The latest AutoVIBES poll from Harris Interactive® and Kelley Blue Book Market Research revealed that if gas prices reach more than $3 a gallon, as predicted by many energy analysts, in-market vehicle buyers' purchase decisions will be affected profoundly.

Forty-seven percent of U.S. adult consumers in the market to buy a vehicle in the next several months already have changed their minds to buy a more fuel-efficient vehicle or will consider vehicles they would not normally look at due to the increase in gas prices. An additional 30 percent say that they will seriously consider a more fuel efficient vehicle if gas prices rise by 75 cents, bringing the total percentage of those likely to be affected to 77 percent. Two of the chief manufacturers of large SUVs, Ford and General Motors, both saw a sales decline in that segment as gas prices rose in March. If gas prices do reach the $3-a-gallon level, the figure (when inflation-adjusted) will tie the highest gas price of all time reached in 1981.

"Up to now we've seen buyers shifting from large SUVs to small or mid-sized SUVs as fuel prices have risen," said Jack R. Nerad, editorial director, Kelley Blue Book's, "but that could change dramatically if gasoline prices cross consumer pain thresholds. A $50 or $75 fill-up could push consumers towards hybrid vehicles and smaller, more fuel-efficient vehicles. This, of course, has serious implications for American manufacturers who have staked so much on the large SUV segment."

The March AutoVIBES report also showed that consumers' consideration of hybrid vehicles, like the Toyota Prius or the Ford Escape Hybrid, doubled from the previous month. In February, only four percent of vehicle shoppers said they were interested in buying a gas/electric hybrid vehicle, and in March that percentage jumped to eight percent. While that number still is small in relation to the number of vehicles sold overall, it can be viewed as a significant increase, according to Scott Upham, senior vice president of automotive research at Harris Interactive.

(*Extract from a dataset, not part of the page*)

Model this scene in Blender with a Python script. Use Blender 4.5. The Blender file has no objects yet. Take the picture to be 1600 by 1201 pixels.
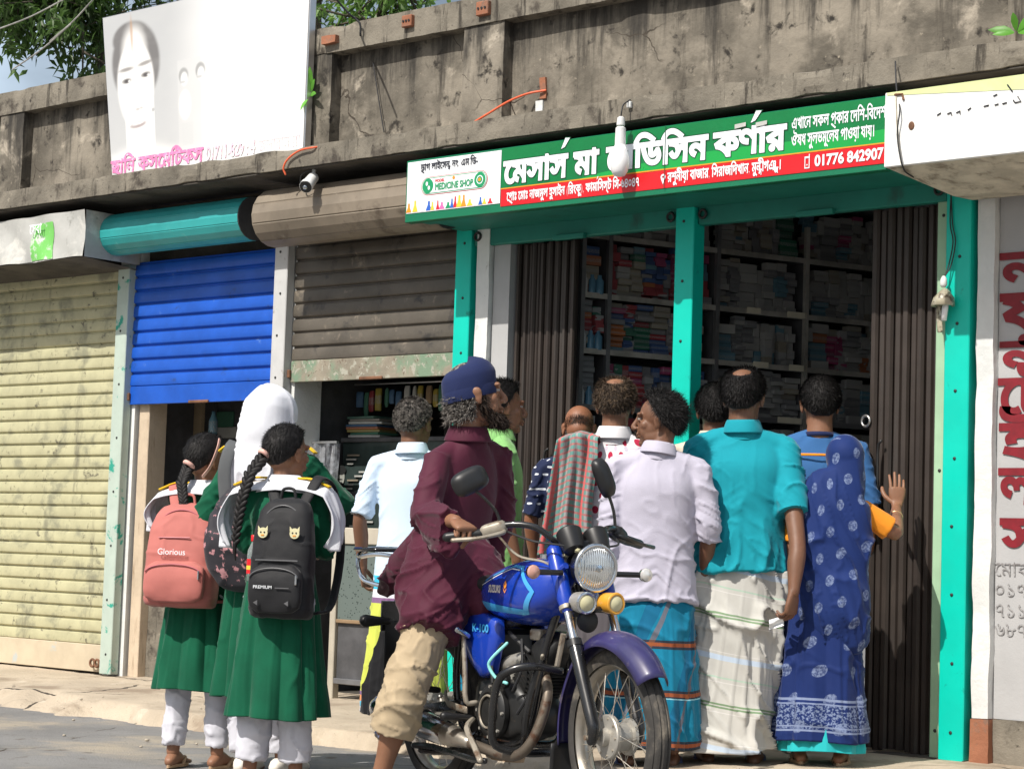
import bpy, math, random
import numpy as np
from mathutils import Vector, Matrix
from mathutils.geometry import delaunay_2d_cdt

random.seed(7)
rng = np.random.default_rng(11)
sc = bpy.context.scene
COL = sc.collection
R = math.radians

# ---------------------------------------------------------------- camera
CAM = np.array([0.0, -8.06, 0.9])
F = 3270.0
_up = np.array([1320., -40160., F]); _up /= np.linalg.norm(_up)
_lf = np.array([-3750., 143., F]); _lf /= np.linalg.norm(_lf)
_lf = _lf - _up*(_lf@_up); _lf /= np.linalg.norm(_lf)
ROT = np.stack([-_lf, np.cross(_up, -_lf), _up], 1)      # camera = ROT @ world
cam = bpy.data.cameras.new('camera'); cam.sensor_width = 36.0
cam.lens = F/1600*36; cam.clip_end = 600; cam.clip_start = 0.1
camo = bpy.data.objects.new('camera', cam); COL.objects.link(camo)
r_, u_, b_ = ROT.T@[1, 0, 0], ROT.T@[0, -1, 0], ROT.T@[0, 0, -1]
camo.matrix_world = Matrix(((r_[0], u_[0], b_[0], CAM[0]), (r_[1], u_[1], b_[1], CAM[1]),
                            (r_[2], u_[2], b_[2], CAM[2]), (0, 0, 0, 1)))
sc.camera = camo

# ---------------------------------------------------------------- light
world = bpy.data.worlds.new('World'); sc.world = world; world.use_nodes = True
wt = world.node_tree; wt.nodes.clear()
sky = wt.nodes.new('ShaderNodeTexSky'); sky.sky_type = 'NISHITA'; sky.sun_disc = False
SUN = Vector((0.03, 0.88, -1.0)).normalized()            # the way the light travels
elev = math.asin(-SUN.z); az = math.atan2(-SUN.x, -SUN.y)
sky.sun_elevation = elev; sky.sun_rotation = az
sky.dust_density = 5.0; sky.air_density = 1.0; sky.ozone_density = 0.6
bg = wt.nodes.new('ShaderNodeBackground'); bg.inputs['Strength'].default_value = 0.05
wo = wt.nodes.new('ShaderNodeOutputWorld')
# thin bright haze with scattered clouds over the whole sky
tcs = wt.nodes.new('ShaderNodeTexCoord'); mps = wt.nodes.new('ShaderNodeMapping'); mps.inputs['Scale'].default_value = (1, 1, 2.2); mps.inputs['Location'].default_value = (.35, .9, .2)
wt.links.new(tcs.outputs['Generated'], mps.inputs[0]); nzs = wt.nodes.new('ShaderNodeTexNoise'); nzs.inputs['Scale'].default_value = 2.6; nzs.inputs['Detail'].default_value = 6
wt.links.new(mps.outputs[0], nzs.inputs['Vector']); mrs = wt.nodes.new('ShaderNodeMapRange'); mrs.interpolation_type = 'SMOOTHSTEP'
wt.links.new(nzs.outputs['Fac'], mrs.inputs[0]); mrs.inputs[1].default_value = .44; mrs.inputs[2].default_value = .60; mrs.inputs[3].default_value = .12; mrs.inputs[4].default_value = .66
veil = wt.nodes.new('ShaderNodeBackground'); wt.links.new(mrs.outputs[0], veil.inputs['Strength'])
veil.inputs['Color'].default_value = (.72, .86, 1.0, 1); ads = wt.nodes.new('ShaderNodeAddShader')
wt.links.new(sky.outputs[0], bg.inputs[0]); wt.links.new(bg.outputs[0], ads.inputs[0]); wt.links.new(veil.outputs[0], ads.inputs[1]); wt.links.new(ads.outputs[0], wo.inputs[0])
sl = bpy.data.lights.new('sun', 'SUN'); sl.energy = 4.3; sl.angle = R(0.5); sl.color = (1.0, 0.95, 0.87)
so = bpy.data.objects.new('sun', sl); COL.objects.link(so)
so.rotation_euler = SUN.to_track_quat('-Z', 'Y').to_euler(); so.location = (-8, -8, 12)
sc.view_settings.view_transform = 'Standard'; sc.view_settings.look = 'None'
sc.view_settings.exposure = 0.25; sc.view_settings.gamma = 1.0; sc.view_settings.use_curve_mapping = False

def ray(u, v):
    return ROT.T@np.array([(u-800)/F, (v-600)/F, 1.0])
def at(u, v, Y):
    """the point of the plane y=Y that the photograph shows at pixel u, v"""
    d = ray(u, v); return CAM + d*((Y-CAM[1])/d[1])
def atx(u, v, Y): return float(at(u, v, Y)[0])
def atz(u, v, Y): return float(at(u, v, Y)[2])

# ---------------------------------------------------------------- noise
def _hash(i, j, k, seed):
    h = (i*374761393 + j*668265263 + k*2147483647 + seed*974634777) & 0xffffffff
    h = ((h ^ (h >> 13))*1274126177) & 0xffffffff
    h = (h ^ (h >> 16)) & 0xffffffff
    return h/2147483647.5 - 1.0
def vnoise(p, seed=0):
    p = np.asarray(p, float); i = np.floor(p).astype(np.int64); f = p-i
    f = f*f*f*(f*(f*6-15)+10); out = 0
    for dx in (0, 1):
        wx = f[:, 0] if dx else 1-f[:, 0]
        for dy in (0, 1):
            wy = f[:, 1] if dy else 1-f[:, 1]
            for dz in (0, 1):
                wz = f[:, 2] if dz else 1-f[:, 2]
                out = out + wx*wy*wz*_hash(i[:, 0]+dx, i[:, 1]+dy, i[:, 2]+dz, seed)
    return out
def fbm(p, seed=0, o=3):
    s = 0; a = 1; t = 0
    for q in range(o):
        s = s + a*vnoise(p*(2**q)+q*17.3, seed+q); t += a; a *= .5
    return s/t
def ridge(p, seed=0):
    return 1-np.abs(vnoise(p, seed))*2.2
def sstep(a, b, x):
    t = np.clip((x-a)/(b-a), 0, 1); return t*t*(3-2*t)

# ---------------------------------------------------------------- materials
MATS = {}
def nd(nt, typ, **kw):
    n = nt.nodes.new(typ)
    for k, v in kw.items():
        if k in ('operation', 'blend_type', 'noise_dimensions', 'feature', 'distance', 'wave_type', 'bands_direction', 'data_type', 'attribute_name', 'interpolation_type', 'uv_map', 'wave_profile', 'layer_name'):
            setattr(n, k, v)
        else:
            s = n.inputs[k]
            if isinstance(v, bpy.types.NodeSocket): nt.links.new(v, s)
            else: s.default_value = v
    return n
def mth(nt, op, a, b=None, c=None, clamp=False):
    n = nt.nodes.new('ShaderNodeMath'); n.operation = op; n.use_clamp = clamp
    for i, x in enumerate((a, b, c)):
        if x is None: continue
        if isinstance(x, bpy.types.NodeSocket): nt.links.new(x, n.inputs[i])
        else: n.inputs[i].default_value = x
    return n.outputs[0]
def mixc(nt, fac, a, b, mode='MIX'):
    n = nt.nodes.new('ShaderNodeMix'); n.data_type = 'RGBA'; n.blend_type = mode
    for s, x in ((n.inputs[0], fac), (n.inputs[6], a), (n.inputs[7], b)):
        if isinstance(x, bpy.types.NodeSocket): nt.links.new(x, s)
        else: s.default_value = x if not isinstance(x, tuple) or len(x) != 3 else (*x, 1)
    return n.outputs[2]
def ramp(nt, fac, lo, hi):
    n = nt.nodes.new('ShaderNodeMapRange'); n.interpolation_type = 'SMOOTHSTEP'
    nt.links.new(fac, n.inputs[0]); n.inputs[1].default_value = lo; n.inputs[2].default_value = hi
    return n.outputs[0]
def coords(nt, scale=(1, 1, 1), kind='Object'):
    mp = nt.nodes.new('ShaderNodeMapping'); mp.inputs['Scale'].default_value = scale
    if kind == 'Position': nt.links.new(nt.nodes.new('ShaderNodeNewGeometry').outputs['Position'], mp.inputs[0])
    else: nt.links.new(nt.nodes.new('ShaderNodeTexCoord').outputs[kind], mp.inputs[0])
    return mp.outputs[0]
def noise(nt, vec, scale, detail=4, rough=.6, dist=0.0):
    n = nt.nodes.new('ShaderNodeTexNoise'); nt.links.new(vec, n.inputs['Vector'])
    n.inputs['Scale'].default_value = scale; n.inputs['Detail'].default_value = detail
    n.inputs['Roughness'].default_value = rough; n.inputs['Distortion'].default_value = dist
    return n.outputs['Fac']
def new_mat(name):
    m = bpy.data.materials.new(name); m.use_nodes = True; MATS[name] = m
    nt = m.node_tree; b = nt.nodes['Principled BSDF']; return m, nt, b
def setc(nt, sock, c):
    if isinstance(c, bpy.types.NodeSocket): nt.links.new(c, sock)
    else: sock.default_value = (*c, 1)
def M(name, col, rough=.6, metal=0.0, var=.12, vs=6.0, dirt=None, streak=None, bump=0.0, bs=60, coat=0.0, sheen=0.0, spec=.5, sss=0.0, trans=0.0, emis=None, rv=.1, pos=False, crack=None, drip=None):
    """colour with soft variation; dirt / streak = list of (colour, scale, lo, hi) noise masks; bump in metres"""
    m, nt, b = new_mat(name)
    kd = 'Position' if pos else 'Object'; v = coords(nt, kind=kd)
    c = col
    if var:
        f = noise(nt, v, vs, 5)
        c = mixc(nt, ramp(nt, f, .3, .7), tuple(x*(1-var) for x in col), tuple(min(1, x*(1+var)) for x in col))
    for (dc, s, lo, hi) in (dirt or []):
        f = noise(nt, v, s, 6, .65, .3)
        c = mixc(nt, ramp(nt, f, lo, hi), c, dc)
    if streak:
        vv = coords(nt, (1, 1, .12), kd)
        for (dc, s, lo, hi) in streak:
            f = noise(nt, vv, s, 6, .7)
            c = mixc(nt, ramp(nt, f, lo, hi), c, dc)
    if drip:      # rain stains running down from an edge at height z0 over a length
        dc, z0, ln = drip; sz = nt.nodes.new('ShaderNodeSeparateXYZ'); nt.links.new(coords(nt, kind='Position'), sz.inputs[0])
        f1 = noise(nt, coords(nt, (1, 1, .06), 'Position'), 5, 6, .7); f2 = noise(nt, coords(nt, (1, 1, .25), 'Position'), 30, 3, .6)
        hgt = mth(nt, 'MULTIPLY_ADD', sz.outputs[2], 1/ln, -(z0-ln)/ln)
        c = mixc(nt, ramp(nt, mth(nt, 'ADD', mth(nt, 'MULTIPLY', hgt, .28), mth(nt, 'MULTIPLY_ADD', f2, .25, f1)), .74, .98), c, dc)
    if crack:
        vo = nt.nodes.new('ShaderNodeTexVoronoi'); vo.feature = 'DISTANCE_TO_EDGE'; vo.inputs['Scale'].default_value = crack[0]
        wn = nt.nodes.new('ShaderNodeTexNoise'); nt.links.new(v, wn.inputs['Vector']); wn.inputs['Scale'].default_value = crack[0]*2.2; wn.inputs['Detail'].default_value = 5
        vm = nt.nodes.new('ShaderNodeMix'); vm.data_type = 'VECTOR'; vm.inputs[0].default_value = .22; nt.links.new(v, vm.inputs[4]); nt.links.new(wn.outputs['Color'], vm.inputs[5]); nt.links.new(vm.outputs[1], vo.inputs['Vector'])
        ck = mth(nt, 'MULTIPLY', mth(nt, 'LESS_THAN', vo.outputs['Distance'], crack[1]), ramp(nt, noise(nt, v, crack[0]*.9, 2), .48, .55)); c = mixc(nt, ck, c, (.05, .04, .03))
    setc(nt, b.inputs['Base Color'], c)
    rr = noise(nt, v, vs*2.3, 3)
    nt.links.new(mth(nt, 'MULTIPLY_ADD', rr, rv*2, rough-rv, True), b.inputs['Roughness'])
    b.inputs['Metallic'].default_value = metal; b.inputs['Specular IOR Level'].default_value = spec
    b.inputs['Coat Weight'].default_value = coat; b.inputs['Coat Roughness'].default_value = .08
    b.inputs['Sheen Weight'].default_value = sheen; b.inputs['Sheen Roughness'].default_value = .5
    b.inputs['Transmission Weight'].default_value = trans
    if sss:
        b.inputs['Subsurface Weight'].default_value = sss; b.inputs['Subsurface Radius'].default_value = (.012, .005, .003)
        b.inputs['Subsurface Scale'].default_value = 1.0
    if emis:
        b.inputs['Emission Color'].default_value = (*emis[0], 1); b.inputs['Emission Strength'].default_value = emis[1]
    if bump:
        bn = nt.nodes.new('ShaderNodeBump'); bn.inputs['Distance'].default_value = bump; bn.inputs['Strength'].default_value = 1
        nt.links.new(noise(nt, v, bs, 5, .6), bn.inputs['Height']); nt.links.new(bn.outputs[0], b.inputs['Normal'])
    return m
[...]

One fuel-efficient alternative to the gas/electric hybrid engine is the new-technology diesel engine. Today's diesel vehicles like the Mercedes E320 and the Jeep Liberty are delivering between 30-40 miles per gallon, which puts the new diesel technology nearly on par with the mileage of many of today's hybrid vehicles. However, according to the March AutoVIBES report, in-market vehicle shoppers' likelihood of purchasing a vehicle with a diesel engine declined over the last year.

"The interest in hybrid technology over the newer diesel technology is a result of smart marketing and promotion by those few companies that currently sell hybrids," Nerad said. "Toyota has done an unbelievable job marketing the Prius, Honda is gaining great press from its Civic and Accord hybrids, and now Ford is doing the same with its Escape hybrid. Diesel technology, on the other hand, hasn't been promoted as well and doesn't seem nearly as sexy as hybrids."

AutoVIBES is a monthly survey of approximately 2,000 U.S. adults ages 18 and over who plan to purchase or lease a new vehicle within the next 12 months. The survey is conducted the third week of each month for five days on Kelley Blue Book's Web site. The study was designed and analyzed jointly by Harris Interactive and Kelley Blue Book Marketing Research.